# EXERCISE:
For this exercise, write out exactly, and only, the lines running from the line that contains "l.new(tc.outputs['Object'], dp.inputs[0]); nz" through the line that contains "src), p.inputs['Base Color'])".
+++ INFORMATION SUPPLIED
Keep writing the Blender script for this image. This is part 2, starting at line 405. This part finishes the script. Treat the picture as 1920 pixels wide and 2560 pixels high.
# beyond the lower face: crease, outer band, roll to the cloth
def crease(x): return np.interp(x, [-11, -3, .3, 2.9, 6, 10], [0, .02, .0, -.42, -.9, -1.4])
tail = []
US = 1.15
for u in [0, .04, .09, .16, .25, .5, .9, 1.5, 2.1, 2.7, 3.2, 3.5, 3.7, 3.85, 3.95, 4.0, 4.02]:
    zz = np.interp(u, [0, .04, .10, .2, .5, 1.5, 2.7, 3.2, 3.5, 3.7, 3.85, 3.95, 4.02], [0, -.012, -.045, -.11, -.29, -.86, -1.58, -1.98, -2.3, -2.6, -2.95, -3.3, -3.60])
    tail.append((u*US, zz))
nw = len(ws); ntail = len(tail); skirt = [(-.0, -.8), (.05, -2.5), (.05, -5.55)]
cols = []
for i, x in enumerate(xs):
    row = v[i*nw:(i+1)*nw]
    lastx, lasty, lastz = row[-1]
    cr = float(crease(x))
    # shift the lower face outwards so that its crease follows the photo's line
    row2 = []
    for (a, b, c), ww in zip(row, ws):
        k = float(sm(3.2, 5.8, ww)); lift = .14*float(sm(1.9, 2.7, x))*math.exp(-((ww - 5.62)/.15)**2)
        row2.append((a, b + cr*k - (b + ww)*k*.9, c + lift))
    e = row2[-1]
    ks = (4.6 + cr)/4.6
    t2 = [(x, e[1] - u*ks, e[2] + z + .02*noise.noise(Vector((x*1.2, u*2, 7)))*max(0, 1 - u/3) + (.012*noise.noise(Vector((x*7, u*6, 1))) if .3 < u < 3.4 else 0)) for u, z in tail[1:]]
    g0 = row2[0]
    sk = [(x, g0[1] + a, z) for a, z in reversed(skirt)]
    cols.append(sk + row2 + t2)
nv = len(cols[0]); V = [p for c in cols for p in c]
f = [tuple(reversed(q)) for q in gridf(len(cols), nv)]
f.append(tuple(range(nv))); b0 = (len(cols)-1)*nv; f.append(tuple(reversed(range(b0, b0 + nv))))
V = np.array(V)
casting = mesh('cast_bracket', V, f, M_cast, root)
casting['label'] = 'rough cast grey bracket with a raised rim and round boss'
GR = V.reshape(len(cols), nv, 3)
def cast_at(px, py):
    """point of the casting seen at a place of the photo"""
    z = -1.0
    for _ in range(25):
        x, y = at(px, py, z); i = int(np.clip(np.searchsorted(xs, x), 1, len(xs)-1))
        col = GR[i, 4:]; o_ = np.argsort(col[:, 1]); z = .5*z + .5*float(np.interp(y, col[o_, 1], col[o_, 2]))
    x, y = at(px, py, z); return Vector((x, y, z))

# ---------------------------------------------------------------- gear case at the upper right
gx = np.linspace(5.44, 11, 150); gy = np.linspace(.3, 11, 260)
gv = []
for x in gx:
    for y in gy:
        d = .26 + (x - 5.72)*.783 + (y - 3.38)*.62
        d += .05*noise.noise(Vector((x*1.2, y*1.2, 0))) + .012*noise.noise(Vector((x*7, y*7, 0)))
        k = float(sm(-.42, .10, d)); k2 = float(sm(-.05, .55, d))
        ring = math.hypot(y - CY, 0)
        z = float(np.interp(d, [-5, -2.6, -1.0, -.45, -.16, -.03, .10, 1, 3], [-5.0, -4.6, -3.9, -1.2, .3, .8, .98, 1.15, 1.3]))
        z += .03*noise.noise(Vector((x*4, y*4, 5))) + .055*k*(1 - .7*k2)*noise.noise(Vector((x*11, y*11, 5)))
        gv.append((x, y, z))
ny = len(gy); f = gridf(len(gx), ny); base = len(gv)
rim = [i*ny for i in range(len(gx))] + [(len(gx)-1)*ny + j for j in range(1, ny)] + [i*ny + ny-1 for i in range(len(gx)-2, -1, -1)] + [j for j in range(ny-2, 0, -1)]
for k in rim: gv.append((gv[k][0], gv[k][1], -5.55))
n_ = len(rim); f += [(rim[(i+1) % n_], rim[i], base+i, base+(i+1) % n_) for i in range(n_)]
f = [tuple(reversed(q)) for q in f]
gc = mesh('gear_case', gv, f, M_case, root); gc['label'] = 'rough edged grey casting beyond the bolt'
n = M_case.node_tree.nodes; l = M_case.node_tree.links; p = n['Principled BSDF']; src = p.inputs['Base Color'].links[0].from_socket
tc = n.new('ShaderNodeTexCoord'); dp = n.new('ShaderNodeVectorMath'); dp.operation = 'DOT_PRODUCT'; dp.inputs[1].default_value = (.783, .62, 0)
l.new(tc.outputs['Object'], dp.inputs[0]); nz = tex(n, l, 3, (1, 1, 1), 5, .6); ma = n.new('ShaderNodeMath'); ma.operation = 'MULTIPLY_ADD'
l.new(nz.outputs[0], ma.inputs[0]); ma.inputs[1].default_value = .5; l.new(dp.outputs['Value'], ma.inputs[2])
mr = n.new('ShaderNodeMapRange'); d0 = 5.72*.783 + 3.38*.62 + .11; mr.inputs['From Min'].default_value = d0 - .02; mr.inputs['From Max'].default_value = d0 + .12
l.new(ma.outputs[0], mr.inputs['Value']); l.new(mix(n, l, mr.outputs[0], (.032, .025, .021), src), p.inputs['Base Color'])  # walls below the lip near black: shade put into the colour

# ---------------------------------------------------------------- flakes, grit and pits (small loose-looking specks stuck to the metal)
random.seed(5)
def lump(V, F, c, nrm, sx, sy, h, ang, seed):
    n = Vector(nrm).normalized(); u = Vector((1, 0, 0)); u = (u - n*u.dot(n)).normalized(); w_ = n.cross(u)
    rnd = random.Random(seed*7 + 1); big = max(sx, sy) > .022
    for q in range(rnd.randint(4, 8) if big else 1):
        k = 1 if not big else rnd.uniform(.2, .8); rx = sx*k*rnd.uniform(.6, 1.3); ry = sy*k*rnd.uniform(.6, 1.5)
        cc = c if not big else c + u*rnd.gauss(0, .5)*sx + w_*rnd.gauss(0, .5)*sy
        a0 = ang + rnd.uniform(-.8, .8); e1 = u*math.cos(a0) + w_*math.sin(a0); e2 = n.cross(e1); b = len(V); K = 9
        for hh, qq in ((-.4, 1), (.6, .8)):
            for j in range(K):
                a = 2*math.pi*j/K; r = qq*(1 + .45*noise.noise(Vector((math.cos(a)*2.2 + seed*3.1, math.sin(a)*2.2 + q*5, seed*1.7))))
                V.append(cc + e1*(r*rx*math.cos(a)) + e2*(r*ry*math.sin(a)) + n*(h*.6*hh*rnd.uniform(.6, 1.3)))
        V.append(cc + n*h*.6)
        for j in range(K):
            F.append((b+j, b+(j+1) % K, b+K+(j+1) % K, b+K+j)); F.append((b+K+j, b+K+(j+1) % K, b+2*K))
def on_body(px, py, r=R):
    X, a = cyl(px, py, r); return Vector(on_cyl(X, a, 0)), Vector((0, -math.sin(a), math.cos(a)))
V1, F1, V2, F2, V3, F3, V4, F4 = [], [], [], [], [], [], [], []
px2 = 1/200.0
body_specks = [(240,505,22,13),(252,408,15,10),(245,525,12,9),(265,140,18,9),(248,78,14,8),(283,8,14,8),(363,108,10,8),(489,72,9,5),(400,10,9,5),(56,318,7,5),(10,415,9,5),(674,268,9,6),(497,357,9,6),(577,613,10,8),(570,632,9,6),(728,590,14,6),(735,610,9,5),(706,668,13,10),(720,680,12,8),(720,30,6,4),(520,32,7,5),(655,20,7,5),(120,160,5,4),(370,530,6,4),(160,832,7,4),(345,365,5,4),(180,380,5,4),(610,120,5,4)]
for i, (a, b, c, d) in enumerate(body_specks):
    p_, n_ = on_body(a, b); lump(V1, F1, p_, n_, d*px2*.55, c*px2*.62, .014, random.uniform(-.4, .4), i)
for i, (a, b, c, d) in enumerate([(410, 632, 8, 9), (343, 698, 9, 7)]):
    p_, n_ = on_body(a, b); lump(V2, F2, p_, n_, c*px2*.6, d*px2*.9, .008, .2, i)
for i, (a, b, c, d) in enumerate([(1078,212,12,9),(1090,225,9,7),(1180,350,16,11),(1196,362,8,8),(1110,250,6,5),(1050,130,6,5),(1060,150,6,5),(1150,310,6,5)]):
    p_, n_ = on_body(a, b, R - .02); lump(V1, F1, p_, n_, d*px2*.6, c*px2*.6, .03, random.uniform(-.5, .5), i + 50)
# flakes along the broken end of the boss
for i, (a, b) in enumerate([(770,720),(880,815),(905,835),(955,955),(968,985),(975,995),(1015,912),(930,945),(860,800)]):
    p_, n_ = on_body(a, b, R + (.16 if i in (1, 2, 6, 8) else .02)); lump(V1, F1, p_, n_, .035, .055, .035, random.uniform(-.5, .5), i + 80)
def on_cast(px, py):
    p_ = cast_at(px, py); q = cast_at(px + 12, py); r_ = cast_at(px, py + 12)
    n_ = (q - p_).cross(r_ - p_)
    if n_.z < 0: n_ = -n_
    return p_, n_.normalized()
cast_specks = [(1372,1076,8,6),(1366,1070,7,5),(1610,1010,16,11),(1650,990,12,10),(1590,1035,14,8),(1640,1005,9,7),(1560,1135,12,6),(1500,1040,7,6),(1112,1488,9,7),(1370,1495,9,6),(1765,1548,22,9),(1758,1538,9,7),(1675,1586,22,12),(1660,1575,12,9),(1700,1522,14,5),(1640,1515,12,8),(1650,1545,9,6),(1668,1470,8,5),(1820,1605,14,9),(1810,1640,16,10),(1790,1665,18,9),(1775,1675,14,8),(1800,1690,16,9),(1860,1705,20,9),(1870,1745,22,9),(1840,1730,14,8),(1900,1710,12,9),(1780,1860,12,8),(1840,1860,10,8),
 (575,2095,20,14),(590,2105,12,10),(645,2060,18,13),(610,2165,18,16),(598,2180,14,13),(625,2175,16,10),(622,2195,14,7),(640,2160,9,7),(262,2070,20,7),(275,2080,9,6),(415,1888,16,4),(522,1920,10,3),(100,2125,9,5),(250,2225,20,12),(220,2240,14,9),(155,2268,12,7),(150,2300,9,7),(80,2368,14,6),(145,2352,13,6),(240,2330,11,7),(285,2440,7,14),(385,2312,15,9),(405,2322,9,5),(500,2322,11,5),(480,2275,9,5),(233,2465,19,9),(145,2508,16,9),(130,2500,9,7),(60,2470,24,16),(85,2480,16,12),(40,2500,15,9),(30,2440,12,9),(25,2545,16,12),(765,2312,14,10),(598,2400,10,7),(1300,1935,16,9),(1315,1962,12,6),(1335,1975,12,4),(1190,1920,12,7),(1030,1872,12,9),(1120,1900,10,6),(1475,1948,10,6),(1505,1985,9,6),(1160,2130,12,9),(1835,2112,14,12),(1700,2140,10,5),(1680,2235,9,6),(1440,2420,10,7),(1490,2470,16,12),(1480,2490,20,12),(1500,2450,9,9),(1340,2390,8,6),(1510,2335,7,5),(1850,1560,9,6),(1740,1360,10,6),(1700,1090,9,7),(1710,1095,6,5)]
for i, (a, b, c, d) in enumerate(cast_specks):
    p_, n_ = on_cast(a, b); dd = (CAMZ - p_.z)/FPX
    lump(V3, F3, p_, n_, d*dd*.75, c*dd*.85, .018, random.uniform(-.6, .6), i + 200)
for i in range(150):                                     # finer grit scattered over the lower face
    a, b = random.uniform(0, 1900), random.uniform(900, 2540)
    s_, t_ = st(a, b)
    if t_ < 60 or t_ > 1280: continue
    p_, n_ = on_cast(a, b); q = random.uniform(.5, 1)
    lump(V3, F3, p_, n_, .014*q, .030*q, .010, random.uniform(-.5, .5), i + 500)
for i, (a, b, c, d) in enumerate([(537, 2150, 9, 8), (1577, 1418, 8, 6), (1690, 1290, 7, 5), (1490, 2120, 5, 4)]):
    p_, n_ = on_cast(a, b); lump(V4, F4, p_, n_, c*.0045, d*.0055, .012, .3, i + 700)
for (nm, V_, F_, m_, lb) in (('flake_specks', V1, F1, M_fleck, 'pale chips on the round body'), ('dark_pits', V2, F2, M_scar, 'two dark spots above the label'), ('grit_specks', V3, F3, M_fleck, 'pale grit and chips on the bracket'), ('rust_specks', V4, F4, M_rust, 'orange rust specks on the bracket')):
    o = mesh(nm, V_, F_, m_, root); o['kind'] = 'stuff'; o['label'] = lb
++++++
# EXPECTED ANSWER:
l.new(tc.outputs['Object'], dp.inputs[0]); nz = tex(n, l, 3, (1, 1, 1), 5, .6); ma = n.new('ShaderNodeMath'); ma.operation = 'MULTIPLY_ADD'
l.new(nz.outputs[0], ma.inputs[0]); ma.inputs[1].default_value = .5; l.new(dp.outputs['Value'], ma.inputs[2])
mr = n.new('ShaderNodeMapRange'); d0 = 5.72*.783 + 3.38*.62 + .11; mr.inputs['From Min'].default_value = d0 - .02; mr.inputs['From Max'].default_value = d0 + .12
l.new(ma.outputs[0], mr.inputs['Value']); l.new(mix(n, l, mr.outputs[0], (.032, .025, .021), src), p.inputs['Base Color'])  # walls below the lip near black: shade put into the colour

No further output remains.